Hay quien se postula para la ultraderecha con la esperanza de que le den un uniforme, una porra y, sobre todo, un sueldo difícil de conseguir por méritos académicos inexistentes.
Vito Zopellari Quiles (o cualquiera de sus clones ideológicos) no representa una doctrina, sino una estrategia de supervivencia. No es un pensador, es un meritorio. Un cachorro del orden falangista que ladra consignas esperando que algún patrón lo adopte.
Su currículo no incluye estudios, sino obediencias. Su vocación no es política, sino funcional.

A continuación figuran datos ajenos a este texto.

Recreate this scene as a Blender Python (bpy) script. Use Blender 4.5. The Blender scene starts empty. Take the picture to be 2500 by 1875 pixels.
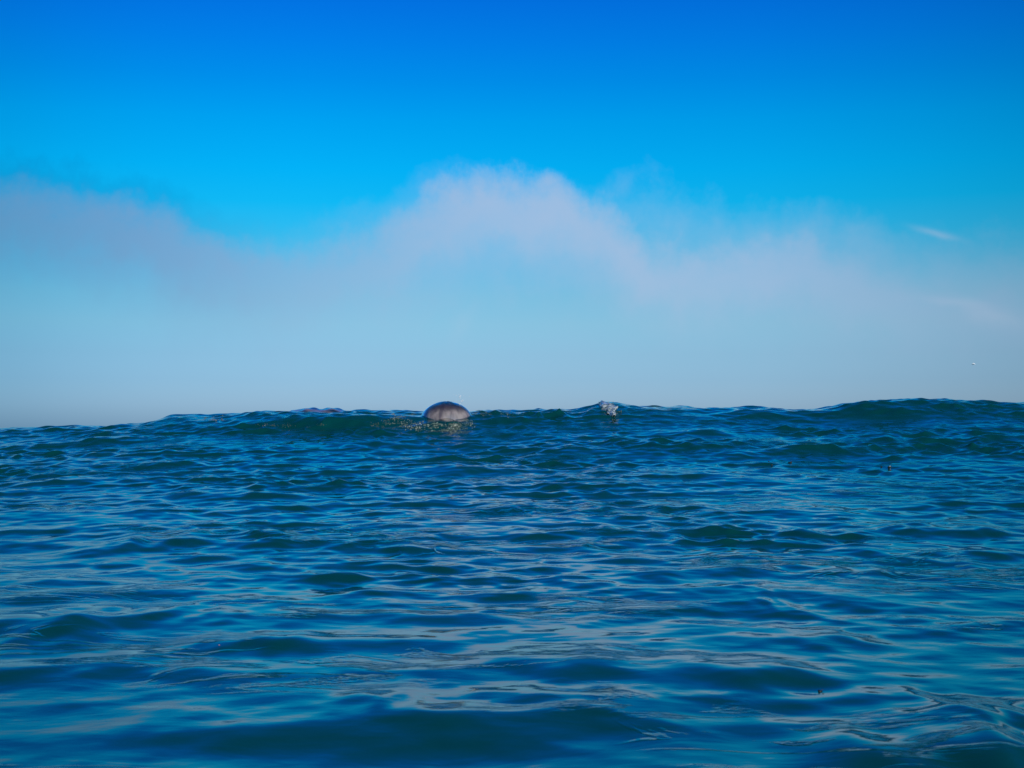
import bpy, bmesh, math, random
import numpy as np
from mathutils import Vector
from mathutils.bvhtree import BVHTree

random.seed(7)
S = bpy.context.scene
COL = S.collection
R = math.radians

# ------------------------------------------------------------------ camera
CAM_Z = 0.40
F = 3500.0 / 2500.0                      # focal length in frame widths
PITCH = math.atan((1050 - 937.5) / 3500.0)
cd = bpy.data.cameras.new('camera')
cam = bpy.data.objects.new('camera', cd); COL.objects.link(cam)
cam.location = (0, 0, CAM_Z); cam.rotation_euler = (math.pi / 2 + PITCH, 0, 0)
cd.sensor_width = 36.0; cd.lens = 36.0 * F
cd.clip_start = 0.02; cd.clip_end = 60000
cd.dof.use_dof = True; cd.dof.focus_distance = 7.5; cd.dof.aperture_fstop = 22
S.camera = cam

# ------------------------------------------------------------------ sky
SUN_EL, SUN_AZ = 28.0, 152.0             # azimuth clockwise from the view direction: behind, to the right
w = bpy.data.worlds.new('World'); S.world = w; w.use_nodes = True
nt = w.node_tree; N = nt.nodes; L = nt.links
bg = N['Background']; bg.inputs[1].default_value = 0.1
sky = N.new('ShaderNodeTexSky'); sky.sky_type = 'NISHITA'; sky.sun_disc = False
sky.sun_elevation = R(SUN_EL); sky.sun_rotation = R(SUN_AZ)
sky.air_density = 1.0; sky.dust_density = 1.0; sky.ozone_density = 1.0
tc = N.new('ShaderNodeTexCoord')
sep = N.new('ShaderNodeSeparateXYZ'); L.new(tc.outputs['Generated'], sep.inputs[0])

def math_node(op, a, b=None, c=None, clamp=False, tree=nt):
    n = tree.nodes.new('ShaderNodeMath'); n.operation = op; n.use_clamp = clamp
    for i, v in enumerate((a, b, c)):
        if v is None: continue
        if isinstance(v, (int, float)): n.inputs[i].default_value = v
        else: tree.links.new(v, n.inputs[i])
    return n.outputs[0]

def ramp(fac, stops, tree=nt, interp='LINEAR'):
    n = tree.nodes.new('ShaderNodeValToRGB'); cr = n.color_ramp; cr.interpolation = interp
    while len(cr.elements) < len(stops): cr.elements.new(1.0)
    for e, (p, c) in zip(cr.elements, stops):
        e.position = p
        e.color = (c, c, c, 1) if isinstance(c, (int, float)) else (*c, 1)
    tree.links.new(fac, n.inputs[0])
    return n.outputs[0]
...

Se trata de ser útil a cualquiera que le pueda resolver su triste y vacía vida, aunque sea como matón de discoteca, guardaespaldas de mafiosos o figurante en un mitin del Ku Klux Klan. Lo suyo no es el pensamiento, sino el postureo autoritario. Y como todo becario sin escrúpulos, sueña con ascender a mercenario con nómina.

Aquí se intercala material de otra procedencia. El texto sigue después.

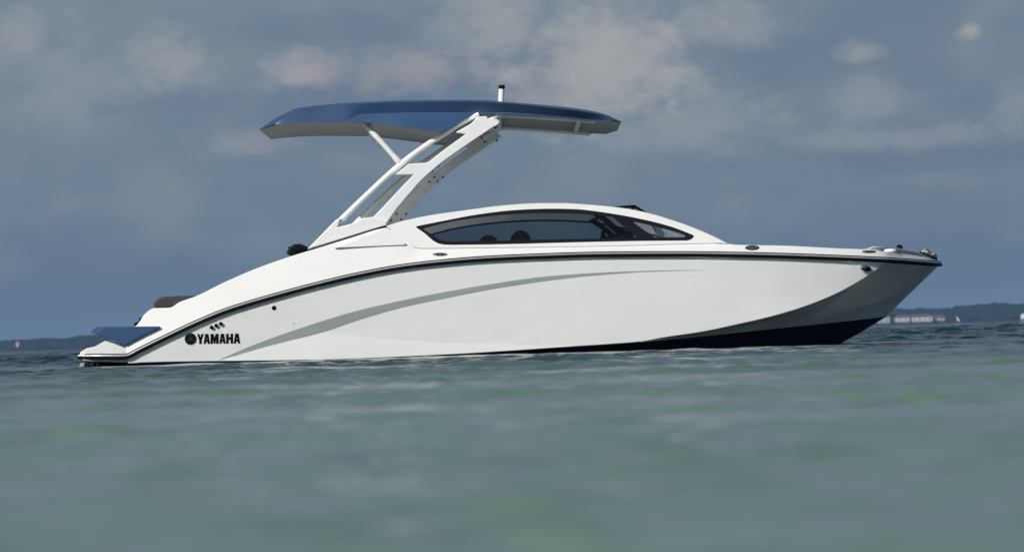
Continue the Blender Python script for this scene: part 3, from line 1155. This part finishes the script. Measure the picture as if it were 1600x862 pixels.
for x in CX:
    pl_, pm_, pu_ = W(x, cL(x), yL(x)), W(x, cM(x), yM(x)), W(x, cU(x), yU(x))
    tx = tT_x(x)
    pt_ = W(tx, tT_y(tx), yT(x))
    pc_ = Vector((pt_.x, YC, pt_.z + 0.03 * min(1, (x - 429) / 60) * min(1, (957 - x) / 60)))
    lo_b.append([pl_.lerp(pm_, s) for s in (0, 0.33, 0.66, 1)])
    up_b.append([pm_.lerp(pu_, s) for s in (0, 0.25, 0.5, 0.75, 1)])
    ch_b.append([pu_.lerp(pt_, s) for s in (0, 0.5, 1)])
    crown.append([pt_, pt_.lerp(pc_, 0.5) + Vector((0, 0, 0.006)), pc_])
    # lining: rises from the lower edge into a shallow tray
    e = min(1, (x - 429) / 40) * min(1, (957 - x) / 40)
    zc = min(pl_.z + 0.035 * e, pt_.z - 0.01)
    if x < 470 or x > 930:
        q = Vector((pt_.x, pt_.y, pt_.z - 0.004))
        c2 = Vector((pc_.x, YC, pc_.z - 0.004))
    else:
        q = Vector((pl_.x, 0.55, min(zc, pt_.z - 0.02)))
        c2 = Vector((pl_.x, YC, min(zc + 0.01, pc_.z - 0.02)))
    w_ = 1 - e
    q0 = Vector((pl_.x, 0.55, min(zc, pt_.z - 0.02)))
    c0_ = Vector((pl_.x, YC, min(zc + 0.01, pc_.z - 0.02)))
    q1 = Vector((pt_.x, pt_.y, pt_.z - 0.004))
    c1_ = Vector((pc_.x, YC, pc_.z - 0.004))
    lining.append([pl_, pl_ + Vector((0, 0.05, 0.002)), q0.lerp(q1, w_ ** 2), c0_.lerp(c1_, w_ ** 2)])
can = Mesh()
can.grid(lo_b, both=True)
can.grid(up_b, both=True)
can.grid(ch_b, both=True)
can.grid(crown, both=True)
co = can.build('canopy', M_blue, boat)
gs = Mesh()
gpts = [W(541, 190.6, 0.108), W(563, 178.4, 0.112), W(583, 192.9, 0.100)]
back_ = [p + Vector((0, 0.12, 0)) for p in gpts]
gs.add(gpts + back_, [(0, 1, 2), (5, 4, 3), (0, 3, 4, 1), (1, 4, 5, 2), (2, 5, 3, 0)])
gs.build('strut_socket', M_blue, co)
li = Mesh()
li.grid(lining, both=True)
li.build('lining', M_lining, co)
fr = Mesh()
fl_ = curve([(735, 183.2), (781, 180.6), (856, 184.2), (930, 190)])
fr.tube([W(x, fl_(x), 0.30) for x in np.linspace(738, 930, 24)], 0.020, 12, both=True)
for x in (780, 905):
    p = W(x, fl_(x), 0.30)
    fr.tube([p, mir(p)], 0.020, 12)
p = W(568, 189.5, 0.30)
fr.tube([p, mir(p)], 0.020, 12)
fr.build('canopy_frame', M_powder, co)
ht = Mesh()
a0, a1 = W(862, 165.2, 0.9), W(888, 167.5, 0.9)
ht.prism([[W(858, 170, 0.9), W(862, 166.5, 0.9), W(888, 169.5, 0.9), W(892, 174, 0.9)]], (0, 0.75, 0))
ht.build('roof_hatch', M_blue, co, bevel=0.006)

# stern light pole on the canopy
pp = Mesh()
pz0, pz1 = W(782.2, 172, 1.15), W(783.8, 139, 1.15)
pp.tube([pz0, pz1], [0.028, 0.026], 16)
po = pp.build('light_pole', M_powder, boat)
pp = Mesh()
c1 = W(783.8, 139, 1.15)
c2 = W(784.0, 133.2, 1.15)
pp.tube([c1, c2 - (c2 - c1) * 0.25, c2], [0.030, 0.030, 0.026], 16)
pp.build('pole_cap', M_black, po)

# ---- stern: platform, wings, cushion, jet
pf = Mesh()
a = W(124.5, 552.5, 0.10)
wing = [(124.5, 555), (125, 551.5), (128, 548.3), (136.5, 543.2), (138.5, 543.4), (141, 542.3), (147, 541.6), (167, 530.8), (180, 534.8), (195.8, 539.3), (204, 537), (215, 546), (200, 555)]
pf.prism([[W(px, py, 0.06) for px, py in wing]], (0, 0.35, 0), both=True)
pl0, pl1 = W(126, 556, 0.12), W(205, 556, 0.12)
zt_ = W(160, 548, 0.12).z
pf.box((pl0.x, 0.12, pl0.z), (pl1.x, 2 * YC - 0.12, zt_))
pf.build('swim_platform', M_white, boat, bevel=0.014)
up_ = Mesh()
up_.prism([[W(px, py, 0.05) for px, py in [(128, 561), (206, 560.5), (206, 566.3), (180, 566), (150, 565), (131, 563.6)]]], (0, 2 * YC - 0.1, 0))
up_.build('platform_underside', M_grey, boat, bevel=0.006)
fin_o = [(162, 510.2), (200, 509.8), (248.5, 509.6), (250.4, 511.2), (222, 525), (195.3, 539.2), (166.5, 527.4), (147.3, 521.3)]
facet = [(141, 519.2, 0.075), (150, 510.8, 0.055), (161.4, 510.3, -0.011), (146.8, 521.1, -0.011)]
for k in (0, 1):
    wg = Mesh()
    wg.prism([[W(px, py, -0.012) for px, py in fin_o]], (0, 0.31, 0))
    wg.prism([[W(*q) for q in facet]], (0, 0.23, 0))
    if k:
        wg.v = [tuple(mir(Vector(p))) for p in wg.v]
    wg.build('platform_wing', M_blue, boat, bevel=0.007)
cu = Mesh()
cpts = [(240.5, 480.6), (239.6, 475.5), (240.6, 471), (244.5, 467.6), (249, 465), (255, 463.6), (282, 462.2), (304, 461.8), (312, 463), (312, 472), (290, 480.6)]
cu.prism([[W(px, py, 0.22) for px, py in cpts]], (0, 2 * YC - 0.44, 0))
cu.build('sun_pad', M_vinyl, boat, bevel=0.022)
lt = Mesh()
lt.prism([[W(px, py, 0.16) for px, py in [(208.5, 508.5), (209.5, 505), (212.5, 503.2), (216.5, 502.2), (217.5, 496.4), (220.2, 496), (221, 499), (219, 503), (214, 508)]]], (0, 0.25, 0))
lt.build('boarding_handle', M_black, boat, bevel=0.004)
jt = Mesh()
jp = W(150, 571, 0.9)
for yy in (0.80, 1.55):
    c0, c1 = W(206, 572, yy), W(139, 571.5, yy)
    jt.tube([c0, c1], [0.10, 0.075], 18)
    jt.tube([W(150, 571.5, yy), W(134, 571.8, yy)], [0.085, 0.070], 18)
jt.box((W(170, 570, 0.5).x, 0.4, -0.12), (W(222, 570, 0.5).x, 2 * YC - 0.4, W(170, 566.4, .5).z))
jt.build('jet_drive', M_black, boat)
rd = Mesh()
rd.prism([[W(px, py, 0.30) for px, py in [(125.3, 567), (133, 566.4), (131.6, 571), (130, 575.6), (126, 578), (122.8, 577)]]], (0, 0.05, 0))
rd.build('trim_tab', M_grey, boat, bevel=0.006)
rg = Mesh()
c_ = W(148, 570, 0.28)
rg.tube([c_ + Vector((0.026 * math.cos(q), 0, 0.026 * math.sin(q))) for q in np.linspace(0, 2 * math.pi, 25)[:-1]], 0.004, 8, closed=True)
rg.build('tow_eye', M_chrome, boat)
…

Se distingue por su ambición y, sobre todo, por su falta de conflicto interno. No duda, no pregunta, no se contradice. Solo repite. Y en esa repetición, se convierte en símbolo de una generación que confunde autoridad con oficio, y servilismo con mérito. Estos jóvenes desorientados solo saben lanzar escupitajos al cielo y quedarse mirando como regresan para estamparse en sus propias caras.